クリスマスもすぎてしまったが、今年はどうもクリスマス気分が高まらなかった。巷でもあまりクリスマスソングを耳にしなかったような気がする。いま日本でポピュラーなクリスマスソングは何曲くらいあるのだろうか。ざっと50曲はあるような気がするが、そのなかでも私のいちばん好きなのがリロイ・アンダーソンの「そりすべり」。どうアレンジしてもサマになってしまうクリスマスソングの定番だ。

さてこのアメリンクのCD(1977年、EMI原盤、2000年、Joan Records)。ヨーロッパ各国から民謡的なクリスマスソングを集めてある。といっても、なにも知らされずにこのCDを聴いてこれがクリスマスソング集だとわかる日本人がどれだけいるかは疑問だ。少なくとも私の耳にはたんなる民謡集のようにしかきこえなかった。それはとくにスペインものに顕著で、まるで舞曲のように軽快なものが集められている。

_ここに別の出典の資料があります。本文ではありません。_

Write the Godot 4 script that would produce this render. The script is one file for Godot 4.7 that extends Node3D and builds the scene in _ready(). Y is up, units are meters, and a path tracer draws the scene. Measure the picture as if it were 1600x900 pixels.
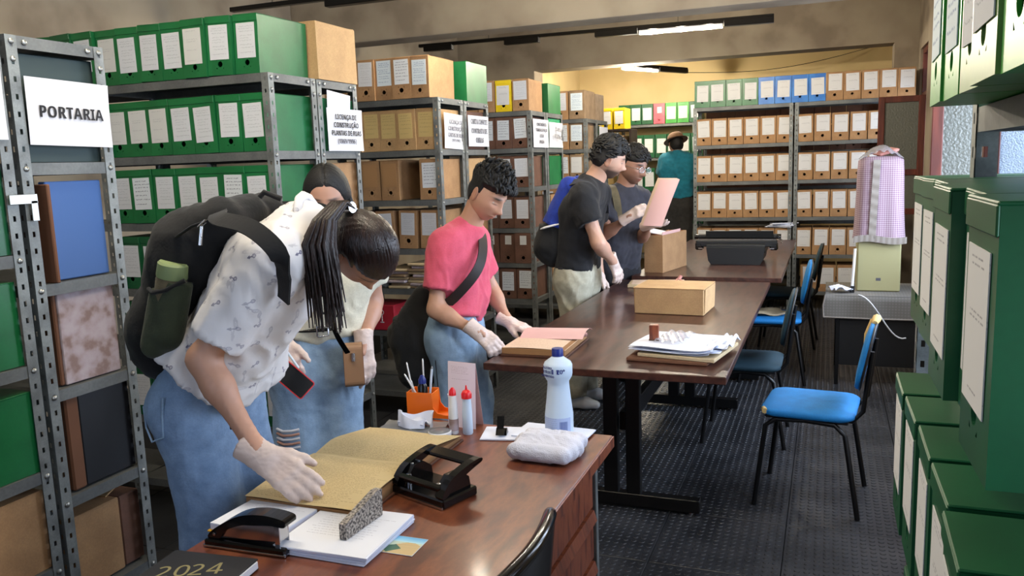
extends Node3D

var M := {}
var names := {}
var cache := {}
var rng := RandomNumberGenerator.new()
var nz := FastNoiseLite.new()
const STEEL := "steel"

# ---------------------------------------------------------------- nodes
func numbered(s: String) -> String:
	var n: int = names.get(s, 0)
	names[s] = n + 1
	return s if n == 0 else "%s_%03d" % [s, n]

func put(o: Node3D, called: String, parent: Node) -> Node3D:
	if parent == self:
		o.name = numbered(called)
	else:
		var n := called
		var i := 0
		while parent.has_node(NodePath(n)):
			i += 1
			n = "%s_%03d" % [called, i]
		o.name = n
	parent.add_child(o, true)
	return o

func tag(o: Node, label := "", category := "", group := "", kind := "") -> Node:
	if label: o.set_meta("label", label)
	if category: o.set_meta("category", category)
	if group: o.set_meta("group", group)
	if kind: o.set_meta("kind", kind)
	return o

func thing(called: String, label: String, category: String, at := Vector3.ZERO, turn := 0.0, group := "") -> Node3D:
	var o := Node3D.new()
	put(o, called, self)
	o.position = at
	o.rotation.y = turn
	tag(o, label, category, group)
	return o

func mi(called: String, mesh: Mesh, m: Material, parent: Node = self, xf := Transform3D()) -> MeshInstance3D:
	var o := MeshInstance3D.new()
	o.mesh = mesh
	o.material_override = m
	o.transform = xf
	put(o, called, parent)
	return o

func obj(called: String, st: SurfaceTool, m: Material, parent: Node = self, xf := Transform3D()) -> MeshInstance3D:
	st.generate_normals()
	return mi(called, st.commit(), m, parent, xf)

func struct(called: String, st: SurfaceTool, m: Material, parent: Node = self) -> MeshInstance3D:
	var o := obj(called, st, m, parent)
	if parent == self: o.set_meta("kind", "structure")
	return o

func copy_thing(src: Node3D, label: String, at: Vector3, turn := 0.0) -> Node3D:
	var base := str(src.get_meta("base_name"))
	var o: Node3D = src.duplicate()
	o.name = numbered(base)
	add_child(o, true)
	o.position = at
	o.rotation = Vector3(0, turn, 0)
	o.set_meta("label", label)
	return o

func nst() -> SurfaceTool:
	var st := SurfaceTool.new()
	st.begin(Mesh.PRIMITIVE_TRIANGLES)
	return st

func T(x: float, y: float, z: float, yaw := 0.0, pitch := 0.0, roll := 0.0) -> Transform3D:
	return Transform3D(Basis.from_euler(Vector3(pitch, yaw, roll)), Vector3(x, y, z))

# ---------------------------------------------------------------- shapes
# corners run counter-clockwise seen from outside
func quad(st: SurfaceTool, a: Vector3, b: Vector3, c: Vector3, d: Vector3) -> void:
	var p := [a, c, b, a, d, c]
	var u := [Vector2(0, 1), Vector2(1, 0), Vector2(1, 1), Vector2(0, 1), Vector2(0, 0), Vector2(1, 0)]
	for i in 6:
		st.set_uv(u[i])
		st.add_vertex(p[i])

func tri(st: SurfaceTool, a: Vector3, b: Vector3, c: Vector3) -> void:
	for p in [a, c, b]:
		st.set_uv(Vector2(p.x, p.y))
		st.add_vertex(p)

func box(st: SurfaceTool, xf: Transform3D, s: Vector3, bev := 0.0) -> void:
	st.set_smooth_group(-1)
	var h := s / 2
	var ax := [Vector3.RIGHT, Vector3.UP, Vector3.BACK]
	if bev <= 0.0:
		for i in 3:
			for sg in [-1.0, 1.0]:
				var n: Vector3 = ax[i] * sg
				var u: Vector3 = Vector3.UP if i != 1 else Vector3.FORWARD
				var r: Vector3 = u.cross(n)
				var c := n * h
				var R := r * h
				var U := u * h
				quad(st, xf * (c - R - U), xf * (c + R - U), xf * (c + R + U), xf * (c - R + U))
		return
	var g := h - Vector3(bev, bev, bev)
	for i in 3:
		for sg in [-1.0, 1.0]:
			var n: Vector3 = ax[i] * sg
			var u: Vector3 = Vector3.UP if i != 1 else Vector3.FORWARD
			var r: Vector3 = u.cross(n)
			var c := n * h
			var R := r * g
			var U := u * g
			quad(st, xf * (c - R - U), xf * (c + R - U), xf * (c + R + U), xf * (c - R + U))
	for i in 3:
		var j := (i + 1) % 3
		var k := (i + 2) % 3
		for sj in [-1.0, 1.0]:
			for sk in [-1.0, 1.0]:
				var e: Vector3 = ax[i] * g
				var a: Vector3 = ax[j] * h * sj + ax[k] * g * sk
				var b: Vector3 = ax[j] * g * sj + ax[k] * h * sk
				if sj * sk > 0: quad(st, xf * (a - e), xf * (a + e), xf * (b + e), xf * (b - e))
				else: quad(st, xf * (b - e), xf * (b + e), xf * (a + e), xf * (a - e))
	for sx in [-1.0, 1.0]:
		for sy in [-1.0, 1.0]:
			for sz in [-1.0, 1.0]:
				var S := Vector3(sx, sy, sz)
				var a := Vector3(h.x, g.y, g.z) * S
				var b := Vector3(g.x, h.y, g.z) * S
				var c := Vector3(g.x, g.y, h.z) * S
				if sx * sy * sz > 0: tri(st, xf * a, xf * b, xf * c)
				else: tri(st, xf * a, xf * c, xf * b)

func slab(st: SurfaceTool, lo: Vector3, hi: Vector3, bev := 0.0) -> void:
	box(st, Transform3D(Basis(), (lo + hi) / 2), (hi - lo).abs(), bev)

func bmesh(s: Vector3, bev := 0.0) -> Mesh:
	var key := "b%s %s" % [s, bev]
	if not cache.has(key):
		var st := nst()
		box(st, Transform3D(), s, bev)
		st.generate_normals()
		cache[key] = st.commit()
	return cache[key]

func bx(called: String, m: Material, parent: Node, at: Vector3, s: Vector3, bev := 0.0, rot := Vector3.ZERO) -> MeshInstance3D:
	return mi(called, bmesh(s, bev), m, parent, Transform3D(Basis.from_euler(rot), at))

func tube(st: SurfaceTool, pts: Array, rad, seg := 10, flat := 1.0) -> void:
	st.set_smooth_group(0)
	var n := pts.size()
	var side := Vector3.ZERO
	var rings := []
	for i in n:
		var t: Vector3 = (pts[mini(i + 1, n - 1)] - pts[maxi(i - 1, 0)]).normalized()
		if i == 0:
			side = t.cross(Vector3.UP if absf(t.y) < 0.9 else Vector3.RIGHT).normalized()
		else:
			side = (side - t * side.dot(t)).normalized()
		var up := side.cross(t)
		var r: float = rad[i] if rad is Array else rad
		var ring := []
		for k in seg:
			var a := TAU * k / seg
			ring.append(pts[i] + (side * cos(a) + up * sin(a) * flat) * r)
		rings.append(ring)
	for i in n - 1:
		for k in seg:
			var q := (k + 1) % seg
			quad(st, rings[i][q], rings[i][k], rings[i + 1][k], rings[i + 1][q])
	st.set_smooth_group(-1)
	for k in range(1, seg - 1):
		tri(st, rings[0][0], rings[0][k], rings[0][k + 1])
		tri(st, rings[n - 1][0], rings[n - 1][k + 1], rings[n - 1][k])

# profile of (radius, height) from bottom to top
func lathe(st: SurfaceTool, xf: Transform3D, prof: Array, seg := 20, ez := 1.0) -> void:
	var grp := 1
	for i in prof.size() - 1:
		var a: Vector2 = prof[i]
		var b: Vector2 = prof[i + 1]
		if i > 0 and absf((a - prof[i - 1]).angle_to(b - a)) > 0.65: grp += 1
		st.set_smooth_group(grp)
		for k in seg:
			var t0 := TAU * k / seg
			var t1 := TAU * (k + 1) / seg
			var p00 := xf * Vector3(cos(t0) * a.x, a.y, -sin(t0) * a.x * ez)
			var p01 := xf * Vector3(cos(t1) * a.x, a.y, -sin(t1) * a.x * ez)
			var p10 := xf * Vector3(cos(t0) * b.x, b.y, -sin(t0) * b.x * ez)
			var p11 := xf * Vector3(cos(t1) * b.x, b.y, -sin(t1) * b.x * ez)
			if a.x < 1e-5: tri(st, p00, p11, p10)
			elif b.x < 1e-5: tri(st, p00, p01, p10)
			else: quad(st, p00, p01, p11, p10)

# polygon in local xy (counter-clockwise), extruded along local z by depth, centred
func prism(st: SurfaceTool, xf: Transform3D, poly: PackedVector2Array, depth: float) -> void:
	st.set_smooth_group(-1)
	var p := poly
	if Geometry2D.is_polygon_clockwise(p): p.reverse()
	var ix := Geometry2D.triangulate_polygon(p)
	var h := depth / 2
	for i in range(0, ix.size(), 3):
		var a := p[ix[i]]
		var b := p[ix[i + 1]]
		var c := p[ix[i + 2]]
		if (b - a).cross(c - a) < 0:
			var t := b
			b = c
			c = t
		tri(st, xf * Vector3(a.x, a.y, h), xf * Vector3(b.x, b.y, h), xf * Vector3(c.x, c.y, h))
		tri(st, xf * Vector3(a.x, a.y, -h), xf * Vector3(c.x, c.y, -h), xf * Vector3(b.x, b.y, -h))
	for i in p.size():
		var a := p[i]
		var b := p[(i + 1) % p.size()]
		quad(st, xf * Vector3(a.x, a.y, h), xf * Vector3(a.x, a.y, -h), xf * Vector3(b.x, b.y, -h), xf * Vector3(b.x, b.y, h))

func smooth_poly(p: PackedVector2Array, n := 4) -> PackedVector2Array:
	var o := PackedVector2Array()
	var m := p.size()
	for i in m:
		for k in n:
			o.append(p[i].cubic_interpolate(p[(i + 1) % m], p[(i + m - 1) % m], p[(i + 2) % m], float(k) / n))
	return o

func round_poly(w: float, h: float, r: float, n := 5) -> PackedVector2Array:
	var p := PackedVector2Array()
	for c in 4:
		var cx := (w / 2 - r) * (1 if c == 0 or c == 3 else -1)
		var cy := (h / 2 - r) * (1 if c < 2 else -1)
		for i in n + 1:
			var a := PI / 2 * (c + float(i) / n)
			p.append(Vector2(cx + cos(a) * r, cy + sin(a) * r))
	return p

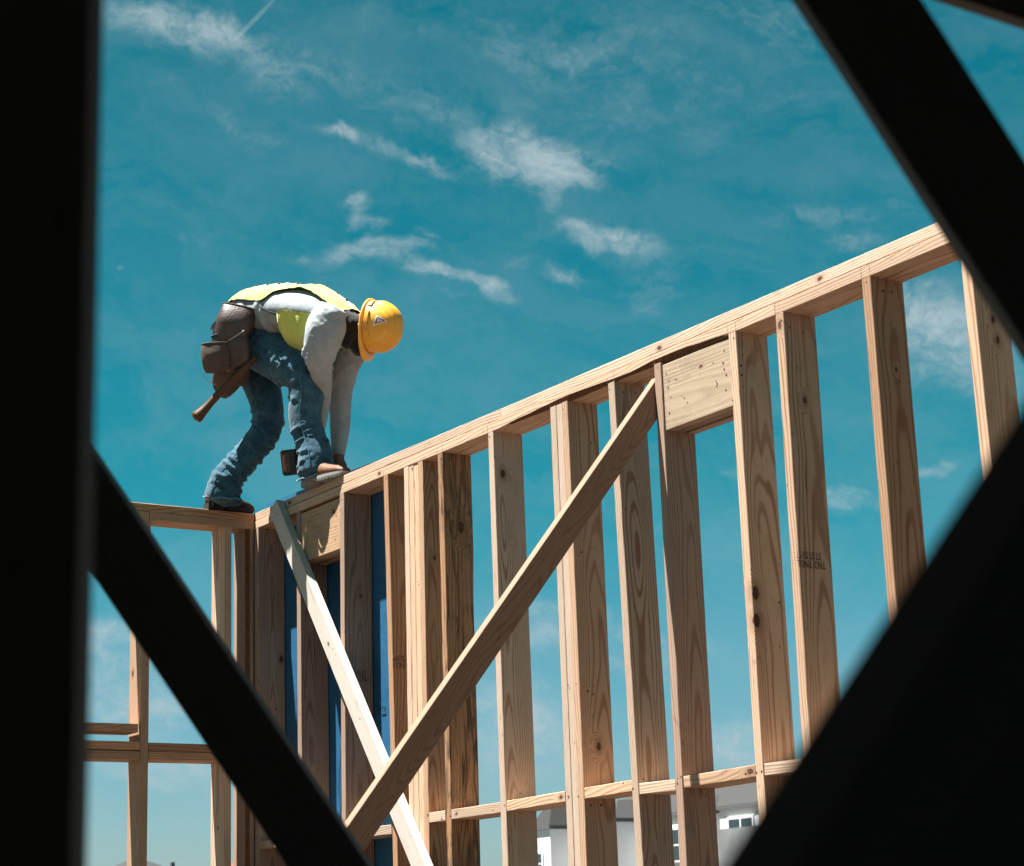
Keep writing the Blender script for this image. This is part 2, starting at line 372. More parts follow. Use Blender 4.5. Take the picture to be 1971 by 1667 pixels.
studs['c'] = stud('stud', -4.898, M['pine'], -.004, k1=(.019, -.055, 2.02), k2=(.019, -.058, 1.93), ks=1.3)
studs['b'] = stud('stud', -4.657, M['pine'], -.04, bow=(.004, 0), k1=(-.0, -.07, 2.87), k2=(.019, .0, 2.62), ks=.7)
studs['a'] = stud('stud', -4.249, M['pine_red'], .016, bow=(-.008, 0), k1=(.019, .01, 2.62), ks=.4)
studs['z'] = stud('stud', -3.838, M['pine'], 0, bow=(.01, 0), k1=(.019, .0, 2.66), k2=(.019, .01, 2.60), ks=.7)
for xx in (-3.43, -3.02, -2.61): stud('stud', xx, M['pine'], 0)
XE = -2.55
# plates: two courses
def plate(name, x0, x1, z0, mat, y=Y0, **kw):
    return board(name, (x0, y + PD / 2, z0 + PT / 2), (x1, y + PD / 2, z0 + PT / 2), (0, 0, -1), PT, PD, mat, wall, **kw)
# local x = down, local y = +Y (za=+X, xa=-Z -> ya = X x -Z = +Y)
wlo = lambda t: max(0.0, .020 * math.exp(-((t - .70) / .085) ** 2) + .018 * math.exp(-((t - .86) / .06) ** 2))
plate('lower_top_plate', -8.615, -4.659, ZB, M['pine'], seg=60, wane={1: wlo}, k1=(0, -.07, 1.35), bark=M['bark'])
plate('lower_top_plate', -4.6565, XE, ZB, M['pine'], seg=20)
plate('upper_top_plate', -8.615, -6.30, ZB + PT + .003, M['pine'], y=Y0 + .004, seg=40, bow=(-.002, 0), k1=(.0, -.07, .42), k2=(0, -.07, .5))
plate('upper_top_plate', -6.298, XE, ZB + PT + .002, M['pine'], y=Y0 + .003, seg=40, bow=(-.0015, 0), k1=(.005, -.07, 1.02), k2=(0.0, -.07, 1.86))
plate('bottom_plate', -8.615, XE, 0, M['pine'], seg=20)
def hdr(x0, x1, z0, z1, k1, tilt=0, k2=None):
    for i, yy in enumerate((Y0 + .006, Y0 + .006 + .0385, Y0 + .1)):
        board('header', (x0, yy + PT / 2, (z0 + z1) / 2), (x1, yy + PT / 2, (z0 + z1) / 2), (0, 1, 0), PT, z1 - z0, M['header'] if i == 0 else M['pine_grey'], wall, seg=4, k1=k1 if i == 0 else None, k2=k2 if i == 0 else None)
hdr(-8.004, -7.6235, H + 1.702, H + 1.934, (-.019, .062, .315))
hdr(-5.269, -4.9005, H + 1.699, H + 1.936, (-.019, .06, .21))
# blocks between studs
def block(x0, x1, z0, z1, mat='pine', k1=None, y=Y0 + .002):
    return board('block', (x0, y + PD / 2, H + z0 + PT / 2), (x1, y + PD / 2, H + z1 + PT / 2), (0, 0, -1), PT, PD, M[mat], wall, seg=4, k1=k1)
block(-6.917, -6.794, .455, .456); block(-6.751, -6.393, .456, .459, k1=(0, -.07, .04))
block(-6.351, -5.965, .461, .468, k1=(0, -.07, .36)); block(-5.843, -5.560, .470, .475); block(-5.518, -5.318, .460, .457, k1=(0, -.03, .2))
block(-5.272, -4.903, .463, .470, k1=(0, -.07, .345)); block(-4.858, -4.680, .469, .469); block(-4.636, -4.243, .47, .47)
block(-7.600, -7.219, .428, .428); block(-8.003, -7.645, .43, .43); block(-8.433, -8.046, .43, .43); block(-4.200, -3.84, .47, .47); block(-3.798, -3.432, .47, .47)
# nails and stamps
YF = Y0 - .0005
def on_y(px, py, Y): d = P(px, py, 1.0) - Vector((0, 0, H)); return d * (Y / d.y) + Vector((0, 0, H))
def on_x(px, py, X): d = P(px, py, 1.0) - Vector((0, 0, H)); return d * (X / d.x) + Vector((0, 0, H))
h2 = [(526, 457), (592, 441), (520, 520), (544, 611), (670, 617), (701, 659), (531, 760), (944, 287), (1038, 288), (1048, 172), (1048, 348), (1068, 400), (972, 459), (982, 482), (978, 505), (1064, 543), (500, 390)]
discs('nail_holes', [on_y(1180 + x / 4.9, 640 + y / 4.9, Y0 + .0058) for x, y in h2], (0, -1, 0), .0035, M['nail'], wall)
h1 = [(462, 541), (530, 584), (470, 716), (624, 743), (727, 799), (815, 408), (818, 520), (815, 632), (770, 450), (808, 770), (740, 390)]
discs('nail_holes', [on_y(500 + x / 5.557, 900 + y / 5.557, Y0 + .0058) for x, y in h1], (0, -1, 0), .0032, M['nail'], wall)
discs('nail_holes', [on_y(1180 + x / 4.9 , 640 + y / 4.9, Y0) + Vector((0, -.0004, 0)) for x, y in ((1130, 640),)] +
      [on_y(x, y, Y0) + Vector((0, -.0004, 0)) for x, y in ((850, 1576), (867, 1571), (1094, 1533), (1113, 1533), (1218, 1518), (1217, 1544), (1311, 1495), (1304, 1508), (1456, 1487), (971, 1550), (1109, 1316), (1094, 1319), (804, 1120), (824, 1310), (823, 1568))], (0, -1, 0), .0032, M['nail'], wall)
def on_stud_side(px, py, xs): return on_x(px, py, xs) + Vector((.0004, 0, 0))
LEAN = {'c': (-4.898, -.004, 0), 'f2': (-5.8844, 0, .002), 'g': (-6.397, .012, 0), 's2': (-7.622, -.04, 0), 's3': (-7.231, .03, .006), 'b': (-4.657, -.04, .004), 'corner': (-8.474, 0, 0), 'd': (-5.311, -.008, 0), 'a': (-4.249, .016, -.008), 'e': (-5.587, .055, 0)}
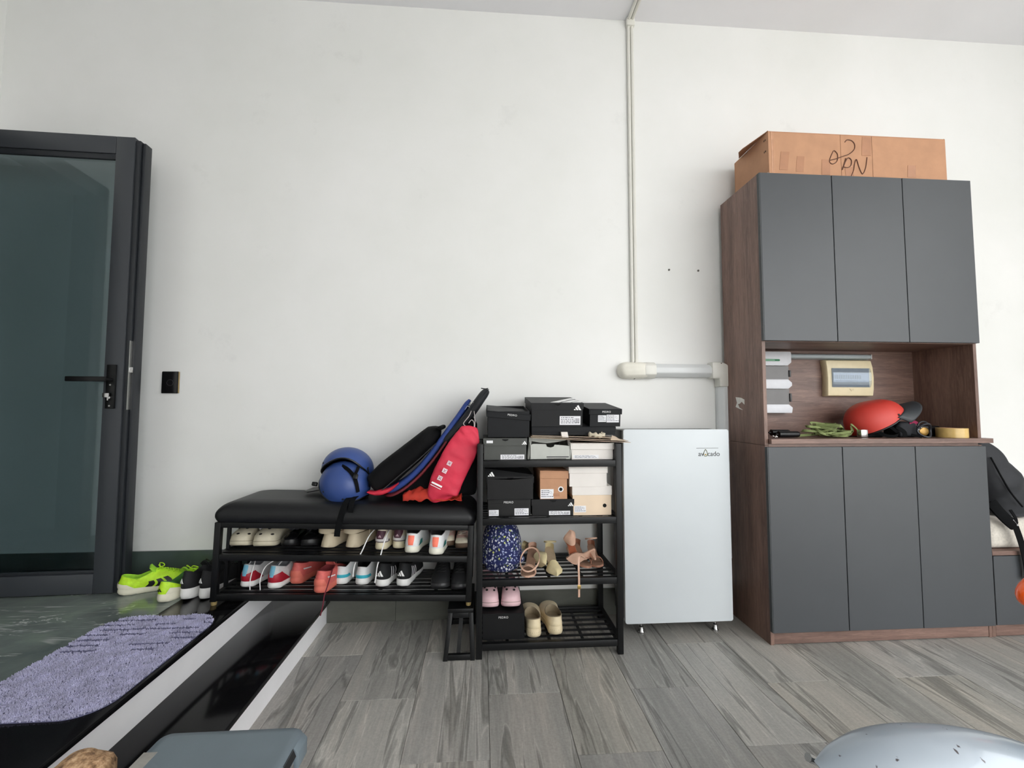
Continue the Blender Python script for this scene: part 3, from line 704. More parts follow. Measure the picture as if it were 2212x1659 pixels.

このCDについてはフランツさんのところ(→エリー・アーメリングのクリスマス・ソング集: Taubenpost~歌曲雑感)に委曲をつくした解説がある。私もこの記事を何度も読みながらCDを聴いていた。こういう資料的にも価値の高いものがネットで読めるのはありがたい。どうせブログをやるなら私もこういうものを目指したいが、それは自分の能力をはるかに超えているので、残念ながら諦めざるをえない。

このCDをしめくくるのはドビュッシーの「家なき子らのクリスマス」とラヴェルの「おもちゃのクリスマス」。ドビュッシーのものはEMIの全集に同じ演奏者の別テイクがある。録音時期もほぼ同じだと思われるが、それでも表情がかなり違っているのがおもしろい。全集盤のは意識して(?)少年の声をまねているようなところがあって、それが私には非常にかわいらしくきこえる。今回のCDではわりとたんたんと歌っているようで、リラックスしたレコーディングだったことを物語っているかのようだ。

ラヴェルの曲はといえば、最初の伴奏の部分を聴いただけでクリスマス気分などは吹き飛んでしまう。そして聴き手をたちまちフランス印象派の世界へといざなう。ああ、やっぱりおれにとってファミリアーなのはクリスマスではなくてこっちのほうだな、とへんに納得してしまった。"La, tout n'est qu'ordre et beaute, luxe, calme et volupte"という詩句はこういった曲のためにあるような気がする。